Esse problema foi tratado no livro para os professores. Segundo Paulo, o objetivo do livro é levar os professores a refletirem sobre a história e as versões disseminadas no senso comum, e não oferecer um receituário, um guia de como fazer, como ensinar.

Com isso, o material responde a uma das necessidades identificadas nas entrevistas com os jovens, que disseram que "embora as escolas fossem dentro ou próximas, elas pouco trataram da questão quilombola".

O livro, além de ter uma parte geral sobre a história da escravidão no Brasil e dos cinco quilombos visitados pelos pesquisadores, propõe aos professores atividades em que os alunos pesquisem a história e a cultura de sua comunidade ao perguntar, por exemplo, por onde andam as assombrações.

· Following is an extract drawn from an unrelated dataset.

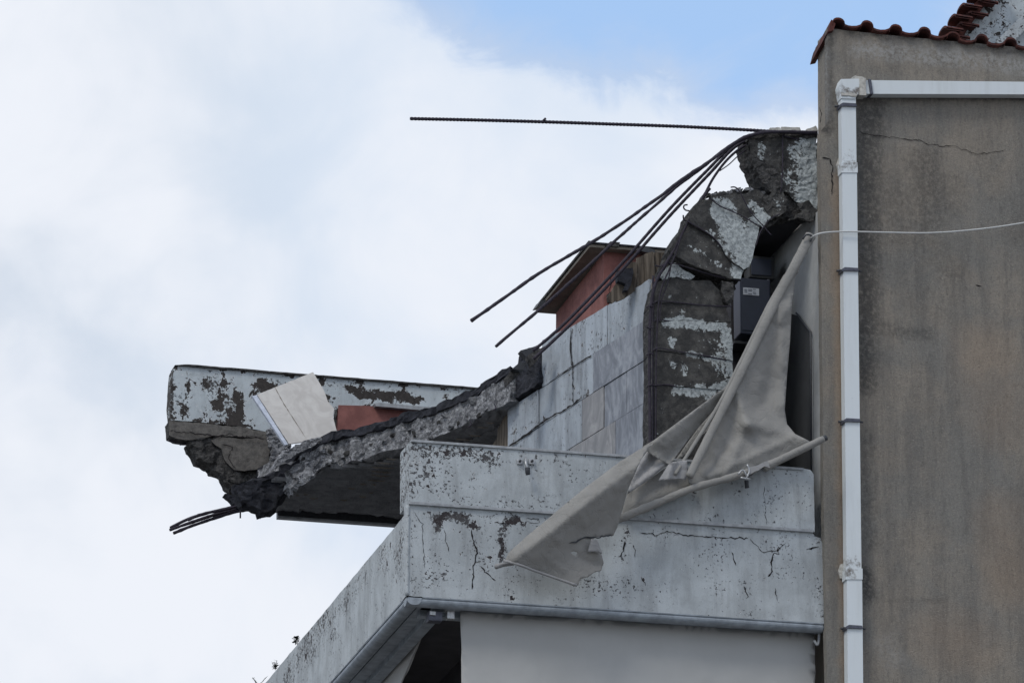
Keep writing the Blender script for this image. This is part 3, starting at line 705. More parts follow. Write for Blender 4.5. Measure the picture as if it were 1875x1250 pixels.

Estimular esse tipo de atividade é importante. Ao perguntar sobre o ele observou de costumes preservados, Paulo responde-me que o que tem foi consigo a duras penas pelos próprios moradores e a Acquilerj. Ele cita os quilombos que preservaram o jongo, outros uma música chamada fado, que de semelhante com o que se faz em Portugal só tem o nome.

Quem chegou até aqui deve estar lembrado que o líder da Associação de Santana dissera que os mais velhos não tiveram a preocupação em passar a tradição para os mais novos. Na conversa com o Paulo e lembrou que no quilombo da Raia, em Búzios, a dona Uia cuja declaração se encontra no livro para os professores e que transcrevo, em parte, a seguir:

- Tinha constrangimento de dizer que era descendente de africano... É porque falavam que era um pessoal muito sofrido, que era um pessoal escravizado e que o pessoal era muito pobre, era negro e muitos não queriam ter essa descendência, se escondia...Então agora [depois do movimento de reconhecimento dos quilombos] que a gente está começando a levar para eles, p´rá dizer a história, como era...

Bom, se ao sair de Santana tinha ficado com a sensação de que parte da história tinha se perdido, vejo agora que a situação começa a mudar.